Mazda’dan Devrim Niteliğinde Yenilik: Egzoz Gazını Geri Emecek!
Otomotiv dünyasında elektrikli araçlara geçiş tartışmaları tüm hızıyla sürerken, bazı üreticiler içten yanmalı motorları geleceğe taşımanın yollarını arıyor. Japon üreticilerin genel olarak elektrikli araçlara temkinli yaklaştığı biliniyor. Toyota'nın bu konudaki kararlılığı ve elektrikli araçların pazar payının hiçbir zaman %30'u geçemeyeceği yönündeki açıklamaları sıkça gündeme geliyor. Bu üreticiler arasında yer alan Mazda da içten yanmalı motorlardan tamamen vazgeçmeye hazır olmadığını belirtiyor ve bu motorları daha temiz hale getirmenin mümkün olduğuna inanıyor.
Mazda'nın Japonya Mobilite Fuarı'nda tanıttığı ve şık tasarımıyla dikkat çeken Vision X-Coupe konsepti, sadece estetik bir gösteri olmanın ötesine geçiyor. Araç, Mazda'nın 'Mobil Karbon Yakalama' olarak adlandırdığı ve egzoz gazlarının %20'sine kadarını geri emebilen bir sistemi barındırıyor. Bu teknoloji, içten yanmalı motorları kurtarma çabası gibi görünse de, Mazda bunun sadece bir hayal olmadığını vurguluyor.
Mazda yetkilileri, çözülmesi gereken bazı sorunlar olduğunu kabul etmekle birlikte, karbon yakalama cihazını üretim araçlarına entegre etme hedefini sürdürüyor. Yakalanan egzoz gazları kurutuluyor ve karbon, kristalize bir zeolit alt tabakasına bağlanıyor. Küçük bir depoda depolanan bu karbondioksit, geri dönüştürülmüş plastik üretimi gibi alanlarda ham madde olarak kullanılabilecek.
Konsept araçta kullanılan döner (rotary) motor ise benzinle çalışmıyor; bunun yerine Nannochloropsis adlı bitki bazlı bir biyoyakıt kullanıyor. Bu mikroalg türü, yüksek yağ üretim verimliliğine sahip ve dizel benzeri özelliklere sahip yağ üretiyor.
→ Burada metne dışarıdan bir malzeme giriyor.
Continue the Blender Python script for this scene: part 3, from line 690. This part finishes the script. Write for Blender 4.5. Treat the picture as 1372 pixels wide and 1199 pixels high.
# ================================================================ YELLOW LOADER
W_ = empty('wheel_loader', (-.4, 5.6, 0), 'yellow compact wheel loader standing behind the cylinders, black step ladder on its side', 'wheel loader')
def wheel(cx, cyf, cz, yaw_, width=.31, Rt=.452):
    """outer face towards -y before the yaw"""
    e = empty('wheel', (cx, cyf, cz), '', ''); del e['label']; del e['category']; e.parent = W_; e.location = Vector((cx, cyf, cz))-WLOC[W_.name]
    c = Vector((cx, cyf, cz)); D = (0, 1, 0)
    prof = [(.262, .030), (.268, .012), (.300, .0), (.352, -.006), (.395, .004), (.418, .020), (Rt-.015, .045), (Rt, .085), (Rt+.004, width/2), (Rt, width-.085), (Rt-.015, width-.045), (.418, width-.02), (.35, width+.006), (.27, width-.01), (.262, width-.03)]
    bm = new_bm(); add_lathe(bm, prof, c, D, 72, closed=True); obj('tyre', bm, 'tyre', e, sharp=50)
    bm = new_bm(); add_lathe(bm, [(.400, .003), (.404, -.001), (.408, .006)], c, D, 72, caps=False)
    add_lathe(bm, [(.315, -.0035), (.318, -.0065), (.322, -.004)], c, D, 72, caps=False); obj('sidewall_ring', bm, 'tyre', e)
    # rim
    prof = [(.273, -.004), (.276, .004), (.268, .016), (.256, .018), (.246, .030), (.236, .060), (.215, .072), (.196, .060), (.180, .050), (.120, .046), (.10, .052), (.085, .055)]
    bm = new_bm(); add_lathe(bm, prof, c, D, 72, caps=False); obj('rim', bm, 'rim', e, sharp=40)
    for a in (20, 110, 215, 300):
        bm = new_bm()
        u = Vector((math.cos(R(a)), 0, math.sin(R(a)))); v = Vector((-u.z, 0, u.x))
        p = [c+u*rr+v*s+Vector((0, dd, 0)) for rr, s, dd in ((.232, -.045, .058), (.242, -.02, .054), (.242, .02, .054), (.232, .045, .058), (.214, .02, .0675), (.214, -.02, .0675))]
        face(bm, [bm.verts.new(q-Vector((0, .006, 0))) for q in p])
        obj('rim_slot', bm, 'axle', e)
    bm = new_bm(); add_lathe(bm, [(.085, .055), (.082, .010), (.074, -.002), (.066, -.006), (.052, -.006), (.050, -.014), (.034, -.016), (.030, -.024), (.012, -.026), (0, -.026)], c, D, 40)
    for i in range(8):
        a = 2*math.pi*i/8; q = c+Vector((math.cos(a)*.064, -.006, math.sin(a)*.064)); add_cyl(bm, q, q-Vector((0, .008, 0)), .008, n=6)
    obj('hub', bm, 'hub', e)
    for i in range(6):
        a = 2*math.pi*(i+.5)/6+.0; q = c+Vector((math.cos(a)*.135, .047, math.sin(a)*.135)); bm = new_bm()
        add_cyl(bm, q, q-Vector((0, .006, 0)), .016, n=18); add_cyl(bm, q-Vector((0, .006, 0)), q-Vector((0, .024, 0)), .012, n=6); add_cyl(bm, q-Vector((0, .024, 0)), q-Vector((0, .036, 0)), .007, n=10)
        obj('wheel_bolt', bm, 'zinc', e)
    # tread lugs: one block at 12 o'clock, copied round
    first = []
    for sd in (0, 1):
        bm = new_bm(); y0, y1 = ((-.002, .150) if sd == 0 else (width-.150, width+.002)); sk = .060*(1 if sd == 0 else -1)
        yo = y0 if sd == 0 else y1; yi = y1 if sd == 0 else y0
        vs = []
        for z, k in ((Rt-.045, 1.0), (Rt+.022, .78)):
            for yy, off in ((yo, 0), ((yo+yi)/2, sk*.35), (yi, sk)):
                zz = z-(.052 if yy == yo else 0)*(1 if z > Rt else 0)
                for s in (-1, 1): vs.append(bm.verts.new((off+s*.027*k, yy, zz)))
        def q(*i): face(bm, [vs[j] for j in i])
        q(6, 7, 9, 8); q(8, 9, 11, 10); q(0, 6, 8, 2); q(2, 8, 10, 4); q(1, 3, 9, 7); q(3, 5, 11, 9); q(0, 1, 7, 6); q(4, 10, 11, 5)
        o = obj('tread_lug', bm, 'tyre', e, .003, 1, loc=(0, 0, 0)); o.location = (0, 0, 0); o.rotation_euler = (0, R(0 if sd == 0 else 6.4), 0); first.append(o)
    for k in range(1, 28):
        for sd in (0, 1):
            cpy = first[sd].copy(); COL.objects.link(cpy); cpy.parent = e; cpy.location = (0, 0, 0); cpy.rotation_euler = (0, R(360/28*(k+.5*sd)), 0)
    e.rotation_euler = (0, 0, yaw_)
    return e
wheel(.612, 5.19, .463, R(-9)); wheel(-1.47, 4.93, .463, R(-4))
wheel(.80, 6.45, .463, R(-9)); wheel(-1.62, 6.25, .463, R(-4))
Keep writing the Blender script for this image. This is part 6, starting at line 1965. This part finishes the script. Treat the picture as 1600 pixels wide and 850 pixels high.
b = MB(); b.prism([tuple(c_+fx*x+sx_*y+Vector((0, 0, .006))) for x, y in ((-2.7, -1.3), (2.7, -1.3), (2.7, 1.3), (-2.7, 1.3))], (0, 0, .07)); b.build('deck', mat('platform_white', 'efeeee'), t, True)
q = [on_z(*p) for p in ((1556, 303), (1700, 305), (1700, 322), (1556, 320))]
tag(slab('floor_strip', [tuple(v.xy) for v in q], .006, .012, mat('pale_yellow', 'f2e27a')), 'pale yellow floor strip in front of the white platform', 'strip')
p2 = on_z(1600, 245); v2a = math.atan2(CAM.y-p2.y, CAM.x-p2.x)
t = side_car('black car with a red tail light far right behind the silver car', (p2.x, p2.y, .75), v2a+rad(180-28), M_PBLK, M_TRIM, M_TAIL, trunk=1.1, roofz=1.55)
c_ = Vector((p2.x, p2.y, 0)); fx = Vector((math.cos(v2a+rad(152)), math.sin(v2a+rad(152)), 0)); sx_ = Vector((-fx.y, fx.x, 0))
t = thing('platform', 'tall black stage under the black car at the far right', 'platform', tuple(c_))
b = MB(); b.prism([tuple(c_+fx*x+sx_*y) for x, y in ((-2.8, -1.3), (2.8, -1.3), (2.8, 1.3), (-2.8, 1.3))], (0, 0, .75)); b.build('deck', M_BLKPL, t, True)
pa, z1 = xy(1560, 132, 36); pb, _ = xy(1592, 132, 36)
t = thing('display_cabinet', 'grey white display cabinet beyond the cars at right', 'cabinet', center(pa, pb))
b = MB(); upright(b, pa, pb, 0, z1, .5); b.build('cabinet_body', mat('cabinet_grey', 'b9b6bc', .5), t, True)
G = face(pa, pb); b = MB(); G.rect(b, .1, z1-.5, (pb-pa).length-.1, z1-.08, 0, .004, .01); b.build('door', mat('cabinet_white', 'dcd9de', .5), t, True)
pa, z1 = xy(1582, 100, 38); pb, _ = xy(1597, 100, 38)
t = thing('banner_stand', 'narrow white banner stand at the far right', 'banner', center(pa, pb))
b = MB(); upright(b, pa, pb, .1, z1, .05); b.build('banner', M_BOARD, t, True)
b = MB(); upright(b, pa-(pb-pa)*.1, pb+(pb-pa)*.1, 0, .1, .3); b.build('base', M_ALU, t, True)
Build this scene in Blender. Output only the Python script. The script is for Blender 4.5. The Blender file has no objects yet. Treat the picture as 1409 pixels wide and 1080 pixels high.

Mikroalgler, büyüme süreçlerinde fotosentez yoluyla karbondioksit emilimi gerçekleştiriyor.
Mazda'ya göre, bu mikroalg bazlı yakıtın nispeten düşük bir maliyetle üretilmesi, fosil yakıtlara kıyasla karbondioksit emisyonlarını %90'a kadar azaltabilir. Aracın kendi emisyonlarının %20'sini geri kazanan karbon yakalama sistemiyle birleştiğinde, Vision X-Coupe gibi bir araç, teorik olarak %10 civarında net karbon-negatif bir sonuç elde edebiliyor.
Mazda, bu sistemle birlikte 'ne kadar çok sürerseniz, o kadar az karbondioksit salarsınız' prensibini hedefliyor. Ancak biyoyakıt üretimini ölçeklendirmek önemli bir zorluk teşkil ediyor. Şu anda, 1.000 litrelik bir kültür tankından sadece bir litreden biraz fazla yakıtın rafine edilmesi yaklaşık iki hafta sürüyor. Yaygın biyoyakıt üretimi, karbon-negatif senaryoyu gerçeğe dönüştürebilir.
Yakalanan karbondioksit, daha fazla mikroalg yetiştirmek için bile yeniden kullanılabilir. Bu, aracın sürüş sırasında havayı temizlemeye yardımcı olacağı anlamına geliyor. Mazda bu vizyonu gerçeğe dönüştürmekte kararlı görünüyor. Ancak Ar-Ge çalışmalarının mantıklı olması, bu tür bir geleceğin biyoyakıt üretimini uygulanabilir seviyelere ölçeklendirmesine bağlı. Ayrıca, yakalanan karbondioksiti toplamak ve doğru şekilde imha etmek veya yeniden kullanmak için bir altyapının da mevcut olması gerekecek.
Yine de, Mazda'nın kalıpların dışında düşünme konusundaki istekliliğini takdir etmek gerekiyor. Bu son yaklaşımın bir çıkmaza yol açıp açmayacağını ise zaman gösterecek. Eğer böyle bir durum yaşansa bile, içten yanmalı motorların ortadan kaybolması beklenmiyor; yeni Skyactiv-Z motorları yolda.